The Guardian covers the latest on patent trolls going after iOS developers, providing more evidence of the destruction wrought by troll patents on the software industry.
Shaun Austin, another app developer based in Cheltenham, said that “selling software in the US has already reached the non-viable tipping point”.
And Fraser Speirs, a Scottish developer who has written apps for the Mac and iOS, remarked that he was “starting to get seriously concerned about my future as a software developer due to these patent issues”.
The growth of patent lawsuits over apps raises serious issues for all the emerging smartphone platforms, because none of the principal companies involved - Apple, Google or Microsoft - can guarantee to protect developers from them. Even when the mobile OS developer has signed a patent licence - as Apple has with at least one company currently pursuing patent lawsuits - it is not clear that it has any legal standing to defend developers.

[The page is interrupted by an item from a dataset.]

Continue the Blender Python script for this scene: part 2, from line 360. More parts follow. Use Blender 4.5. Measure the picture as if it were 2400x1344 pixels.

The article goes on to discuss the most recent patent lawsuits, coming from Mumbai-based Kootol Software. Their patent covers a system that “allows the user to publish and send messages using one way or two way messaging and by subscribing to posts of other users of a network”, and their suits are targeting both large and small companies.
It’s interesting to ask: who has any incentive to lobby for changes in the US patent approval process and cut these issues off at the root? Certainly not the big tech companies, who are too deeply engaged in patent cross-licensing to have any interest in messing with the status quo.
Without a big player like Apple or Google putting their resources into it, I can’t see any likelihood of change in the next few years. That’s a shame for those indie developers engaged in this industry.